Everything that was true before Oct. 7 became more so after it. Hate crimes against Jews, which had nearly quintupled in the previous 10 years, also quintupled from Oct. 7 to Dec. 7 compared to the same period in 2022. Subtext became text: “Gas the Jews” was the chant heard from protesters at the Sydney Opera House, “From the river to the sea” from the quads of once-great American universities. The same students who had been carefully instructed in the nuances of microaggressions suddenly went very macro when it came to making Jews feel despised. The same progressives who erupted in righteous rage during #MeToo became somnambulant in the face of abundant evidence that Israeli women had been mutilated, gang-raped and murdered by Hamas. The same humanitarians who cried foul over migrant “kids in cages” at the southern U.S. border didn’t seem particularly bothered that Israeli kids were being held in tunnels, or that posters with their names and faces were routinely torn down on New York street corners.

All this is likely to get worse: A Harvard-Harris poll conducted this month finds that 44 percent of Americans ages 25 to 34, and a whopping 67 percent of those ages 18 to 24, agree with the proposition that “Jews as a class are oppressors.” By contrast, only 9 percent of Americans over 65 feel that way. The same generation that received the most instruction in the virtues of tolerance is now the most antisemitic in recent memory.

Where does all this hatred come from? If your answer is Israel, then, to borrow a line I once heard from Leon Wieseltier, you aren’t explaining antisemitism; you’re replicating it. No self-respecting liberal would argue that Islamophobia is understandable because Muslims perpetrated the attacks of Sept. 11 and other atrocities. But somehow the types of excuses that are unthinkable when it comes to some minorities become “essential context” when it comes to Jews.

As it is, the single-minded loathing of Israel is another expression of antisemitism.

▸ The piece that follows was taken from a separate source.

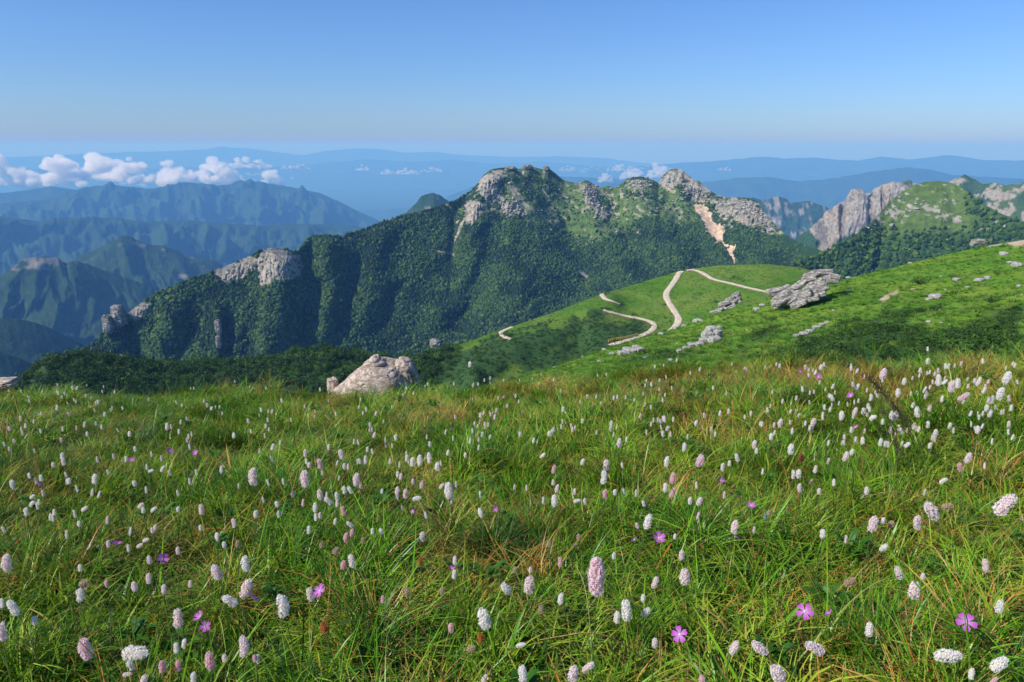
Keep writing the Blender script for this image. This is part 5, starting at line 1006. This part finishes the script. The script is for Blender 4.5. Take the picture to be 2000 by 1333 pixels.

Turkey flies F-16s in bombing runs against Kurds — while relying on U.S. security guarantees backed up by nuclear weapons — and progressives shrug. But after Israel experienced the equivalent of more than a dozen Sept. 11s on a single day, some progressives instantly cheered it as an act of justified “resistance.”

This side of the left, perhaps larger in cultural influence than it is in number, has the moral credibility of David Duke. Much of the right, with its dog-whistling obsession with “replacement theory” and its conspiracy theories about nefarious “globalists,” is no better. The fact that each side is in denial about its bigotry makes it that much more pernicious and pervasive. When progressives think the most despicable name in the world is Benjamin Netanyahu and the far right thinks it’s George Soros, we have a problem.

There’s a historical pattern. In the early 1920s, the most important scientist in Germany was Albert Einstein, the most important politician was Walther Rathenau and the most important philosopher was Edmund Husserl. All Jews. They wound up exiled, murdered or shunned. Today, the U.S. secretaries of state, Treasury and homeland security are Jewish, as is the majority leader in the Senate and the president’s chief of staff.

Too often in Jewish history, our zenith turns out to be our precipice. Too often in world history, that precipice is also the end of free society itself. Antisemitism is a problem for democracy because hatred for Jews, whatever name or cause it travels under, is never a hatred for Jews only. It’s a hatred for distinctiveness: Jews as Jews in Christian lands; Israel as a Jewish state in Muslim lands. Authoritarians seek uniformity. Jews represent difference.

I don’t think my mom will die in hiding. I wonder about my kids. America has been good to Jews since 1655, when the Dutch West India Company rebuked Peter Stuyvesant for refusing trade permits to some Jewish newcomers in what was then New Amsterdam. But if there’s one lesson of Jewish history, it’s that nothing good stays — and why we still say, at the end of every Passover Seder, “Next year in Jerusalem.”